There are balance issues in some of the scenarios, they were clearly built with four heroes in mind, for example there's a mission where you need to control objective points, but with fewer heroes the Imperial Player has an easy time of it. A lot of scenarios have the win condition for the Imperial Player be “When all heroes are wounded” this leads to the imperial player concentrating all attacks on one hero, wounding it, then going after the next one and so on. I would have preferred to see more missions where the Imperials were trying to achieve an objective rather than just murder the opposition.

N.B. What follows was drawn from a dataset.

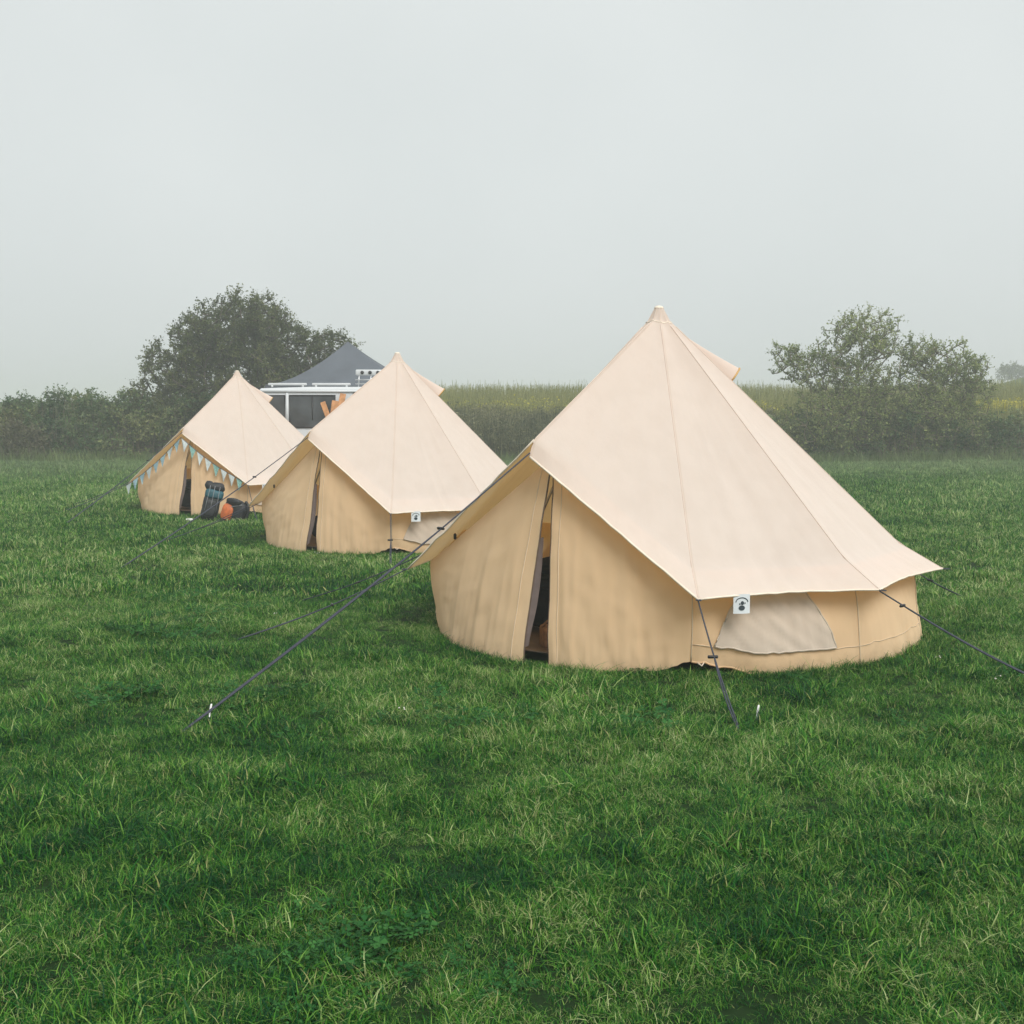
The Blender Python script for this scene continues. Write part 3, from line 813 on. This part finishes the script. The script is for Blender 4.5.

Expandability is not an issue. Although the game is now considered complete there is a ton of content out there for it. Integrating new content is easy too, add the cards to the various decks and you are ready to play. The best content, as always, are the main expansions, which add new campaigns and side missions, along with new enemy types. The figure packs vary in mileage. The rebel ones add new allies which can be won through side missions. The mercenary ones largely add new units you can bring to any battle, such as the jawa and bantha riders. The Imperial ones usually replace the cardboard tokens for unique enemies. However outside of their campaigns you are unlikely to see these models get any use.

Final Thoughts

Imperial Assault offers any Star Wars fan the opportunity to roleplay their way through the galaxy dispatching stormtroopers and even facing the might of Darth Vader himself. There’s hours of play in the core box, with six different heroes to choose from and several paths through the campaign to discover. The game can also be played as a competitive skirmish game or as a fully co-op experience via the Legends of the Alliance app. Playing the game as a campaign adds to the fun but also adds to the complexity and the game length, although both ramp up as the campaign unfolds. It is not without its faults but if you enjoy it there’s a whole galaxy of content to explore.

Recommended for people who like Star Wars, mid-weight miniatures games and dungeon crawls.